Kilkaset drzew do wycięcia w centrum Poznania. "Dla zapewnienia bezpieczeństwa w ruchu pociągów"
O sprawie było głośno dwa lata temu, ale temat powraca.
W czerwcu 2023 roku Koalicja ZaZieleń Poznań poinformowała, że PKP Polskie Linie Kolejowe chcą wyciąć kilkaset drzew z nasypu kolejowego między ulicą Pułaskiego a stacją Poznań Główny. Zgodnie z przepisami drzewa nie powinny znajdować się w odległości 15 metrów od torów kolejowych, ale takie sytuacje się zdarzają. To, zdaniem kolejarzy, nie tylko zagrożenie dla pasażerów, ale też straty dla kolei związane z uszkodzeniami infrastruktury i opóźnieniami pociągów spowodowanymi przez połamane drzewa.
Przed dwoma laty poznańscy urzędnicy nie zgodzili się na wycinkę drzew, ale kolejarze odwołali się do Samorządowego Kolegium Odwoławczego. W ostatnim czasie w rejonie chociażby ulicy Wieniawskiego pojawiły się obwieszczenia dotyczące tej sprawy. Zdjęcie jednego z nich otrzymaliśmy od Czytelnika. Z obwieszczenia można się dowiedzieć, że SKO 10 kwietnia 2025 roku wydało decyzję "uchylającą decyzję Prezydenta Miasta Poznania z dnia 20 grudnia 2023 roku o odmowie zezwolenia na usunięcie 658 drzew rosnących wzdłuż linii kolejowej relacji Warszawa Wschód - Kunowiec i przekazującą sprawę organowi I instancji do ponownego rozpoznania".

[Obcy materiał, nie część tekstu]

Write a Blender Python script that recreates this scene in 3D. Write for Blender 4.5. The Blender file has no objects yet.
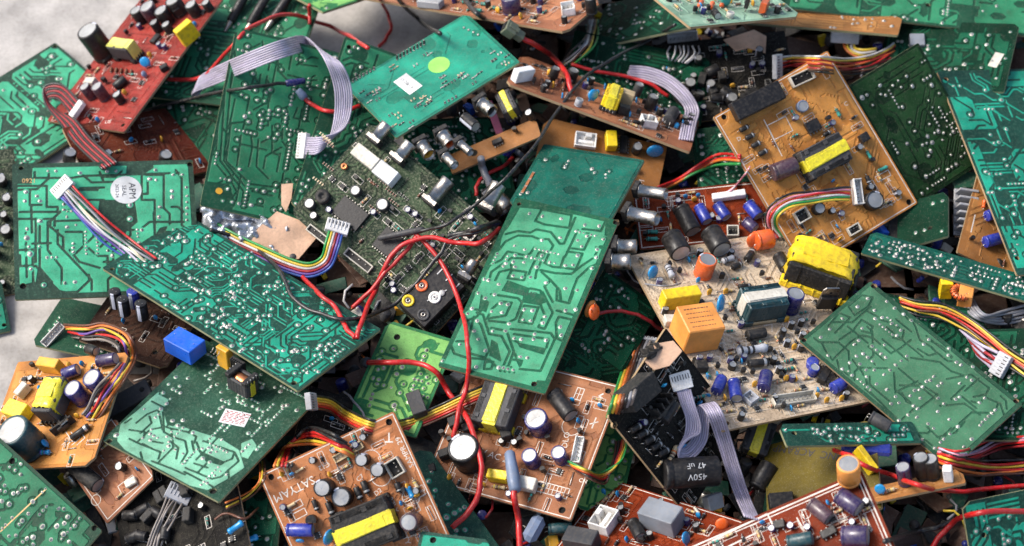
import bpy, math, random
import numpy as np
from mathutils import Vector, Matrix
U = 0.0006                      # one working unit (about one photo pixel) in metres
SC = bpy.context.scene
COL = SC.collection
PI = math.pi
# ---------------------------------------------------------------- camera
TILT = math.radians(35); F = 2000.0; DIST = 2000.0
CF = Vector((0, math.sin(TILT), -math.cos(TILT))); CR = Vector((1, 0, 0)); CU = Vector((0, math.cos(TILT), math.sin(TILT)))
TARGET = Vector((0, 0, 60)); CPOS = TARGET - CF * DIST
def ray(px, py): return CF + CR * ((px - 512) / F) - CU * ((py - 273) / F)
def tplane(px, py, p, n):
    r = ray(px, py); d = r.dot(n)
    return (p - CPOS).dot(n) / d if abs(d) > 1e-9 else 1e9
def at_t(px, py, t): return CPOS + ray(px, py) * t
# ---------------------------------------------------------------- materials
MATS = {}
def nn(nt, t, **kw):
    n = nt.nodes.new(t)
    for k, v in kw.items(): setattr(n, k, v)
    return n
def rgba(c): return (c[0], c[1], c[2], 1)
def mat(name, col, rough=.45, metal=0., dust=.25, coat=0., bump=.15, nscale=.35, spec=.5, dustcol=(.30, .25, .19)):
    if name in MATS: return MATS[name]
    m = bpy.data.materials.new(name); m.use_nodes = True; nt = m.node_tree; L = nt.links
    b = nt.nodes['Principled BSDF']
    tc = nn(nt, 'ShaderNodeTexCoord'); mp = nn(nt, 'ShaderNodeMapping'); mp.inputs['Scale'].default_value = (1 / U,) * 3
    oi = nn(nt, 'ShaderNodeObjectInfo')
    add = nn(nt, 'ShaderNodeVectorMath', operation='ADD'); mul = nn(nt, 'ShaderNodeMath', operation='MULTIPLY'); mul.inputs[1].default_value = 777
    L.new(tc.outputs['Object'], mp.inputs[0]); L.new(oi.outputs['Random'], mul.inputs[0])
    L.new(mp.outputs[0], add.inputs[0]); L.new(mul.outputs[0], add.inputs[1])
    n1 = nn(nt, 'ShaderNodeTexNoise'); n1.inputs['Scale'].default_value = nscale; n1.inputs['Detail'].default_value = 6
    n2 = nn(nt, 'ShaderNodeTexNoise'); n2.inputs['Scale'].default_value = nscale * .12; n2.inputs['Detail'].default_value = 4
    L.new(add.outputs[0], n1.inputs['Vector']); L.new(add.outputs[0], n2.inputs['Vector'])
    mr = nn(nt, 'ShaderNodeMapRange'); mr.inputs[1].default_value = .47; mr.inputs[2].default_value = .72; mr.inputs[4].default_value = dust
    L.new(n1.outputs[0], mr.inputs[0])
    mx = nn(nt, 'ShaderNodeMix', data_type='RGBA'); mx.inputs[6].default_value = rgba(col); mx.inputs[7].default_value = rgba(dustcol)
    L.new(mr.outputs[0], mx.inputs[0])
    hsv = nn(nt, 'ShaderNodeHueSaturation'); mv = nn(nt, 'ShaderNodeMapRange'); mv.inputs[1].default_value = .3; mv.inputs[2].default_value = .7
    mv.inputs[3].default_value = .72; mv.inputs[4].default_value = 1.22
    L.new(n2.outputs[0], mv.inputs[0]); L.new(mv.outputs[0], hsv.inputs['Value']); L.new(mx.outputs[2], hsv.inputs['Color'])
    L.new(hsv.outputs[0], b.inputs['Base Color'])
    rr = nn(nt, 'ShaderNodeMapRange'); rr.inputs[1].default_value = .3; rr.inputs[2].default_value = .7
    rr.inputs[3].default_value = max(rough - .1, .05); rr.inputs[4].default_value = min(rough + .2, 1); L.new(n1.outputs[0], rr.inputs[0]); L.new(rr.outputs[0], b.inputs['Roughness'])
    b.inputs['Metallic'].default_value = metal; b.inputs['Coat Weight'].default_value = coat; b.inputs['Coat Roughness'].default_value = .2
    b.inputs['Specular IOR Level'].default_value = spec
    if bump:
        bp = nn(nt, 'ShaderNodeBump'); bp.inputs['Strength'].default_value = bump; bp.inputs['Distance'].default_value = U * 1.2
        L.new(n1.outputs[0], bp.inputs['Height']); L.new(bp.outputs[0], b.inputs['Normal'])
    MATS[name] = m
    return m
PCB = {  # light = copper under the mask, dark = bare laminate
 'apm': ((.075, .46, .25), (.03, .062, .042)), 'teal': ((.022, .27, .165), (.008, .048, .032)), 'tealbright': ((.014, .31, .195), (.010, .052, .036)),
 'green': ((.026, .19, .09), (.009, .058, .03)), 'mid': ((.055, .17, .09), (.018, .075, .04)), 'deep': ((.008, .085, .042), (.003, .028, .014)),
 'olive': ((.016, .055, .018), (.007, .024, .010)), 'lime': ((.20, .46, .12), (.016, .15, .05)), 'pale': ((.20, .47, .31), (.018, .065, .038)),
 'hero': ((.065, .32, .17), (.006, .085, .04)), 'sheen': ((.010, .26, .16), (.006, .17, .10)), 'flatteal': ((.003, .11, .075), (.002, .065, .045)),
 'orange': ((.60, .26, .06), (.50, .195, .042)), 'tan': ((.42, .19, .055), (.30, .125, .035)), 'brown': ((.36, .145, .062), (.28, .105, .045)), 'satyam': ((.48, .19, .075), (.39, .14, .05)),
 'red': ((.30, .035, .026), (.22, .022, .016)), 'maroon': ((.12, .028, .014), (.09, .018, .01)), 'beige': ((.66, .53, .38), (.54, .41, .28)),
 'black': ((.022, .02, .017), (.012, .011, .010)), 'redbrown': ((.22, .034, .009), (.16, .022, .006)), 'copper': ((.40, .165, .08), (.29, .11, .055)),
 'av': ((.04, .07, .035), (.012, .024, .014)), 'khaki': ((.15, .105, .010), (.11, .08, .008)), 'lightgreen': ((.3, .48, .34), (.2, .34, .24)), 'dkbrown': ((.06, .028, .018), (.035, .017, .012)),
}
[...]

Potwierdza to Radosław Śledziński z PKP PLK. - Po odmownej decyzji samorządu w sprawie wymaganego przepisami oczyszczenia terenu w centrum Poznania złożone zostało odwołanie dotyczące zasadności przyjętej formy powiadomienia o braku zgody. SKO uznało wniosek o przywrócenie terminu odwołania za zasadny - tłumaczy.
Śledziński zaznacza, że usunięcie roślinności znajdującej się zbyt blisko torów między ulicą Pułaskiego a stacją Poznań Garbary jest niezbędne dla zapewnienia bezpieczeństwa w ruchu pociągów. - Jesteśmy zobowiązani do odpowiedniego utrzymania linii. W tym celu konieczne jest m.in. usuwanie roślinności, która w realny sposób stanowi zagrożenie dla przejeżdżających pociągów. W wyniku silnych wiatrów i anomalii pogodowych dochodzi do niebezpiecznych sytuacji, w których powalone drzewa lub odłamane konary i gałęzie spadają na tory. Powalone drzewa uszkadzają sieć trakcyjną i pantografy pociągów - opisuje. - Zarządca infrastruktury kolejowej jest zobligowany do przestrzegania przepisów i działań zapewniających bezpieczeństwo oraz usuwania roślinności znajdującej się w zbyt bliskiej odległości od torów na podstawie przepisów Ustawy o transporcie kolejowym oraz Rozporządzenia Ministra Infrastruktury. Planowane prace obejmą wyłącznie roślinność, która usytuowana jest niezgodnie z ww. przepisami. Usuwanie roślinności za każdym razem poprzedza analiza usytuowania drzew i krzewów względem linii kolejowej, w aspekcie spełniania warunków wymienionych w ww. przepisach. Wśród usuwanej roślinności są m.in. krzewy i samosiejki. W ramach prac utrzymaniowych, w miarę możliwości, wykonywane są także tzw. cięcia techniczne, pozwalające pozostawić jak najdłużej najzdrowszą roślinność w miejscach, gdzie nie są przewidziane prace związane z usuwaniem drzew i krzewów. Wszelkie roboty realizowane są z uwzględnieniem m.in. okresów lęgowych ptaków i wykonywane na podstawie złożonych wniosków i otrzymanych decyzji administracyjnych, wydanych przez właściwe organy administracji - zapewnia.
Co istotne, przy wycince drzew znajdujących się w sąsiedztwie torów kolejowych nasadzenia kompensacyjne nie są wymagane przepisami prawa.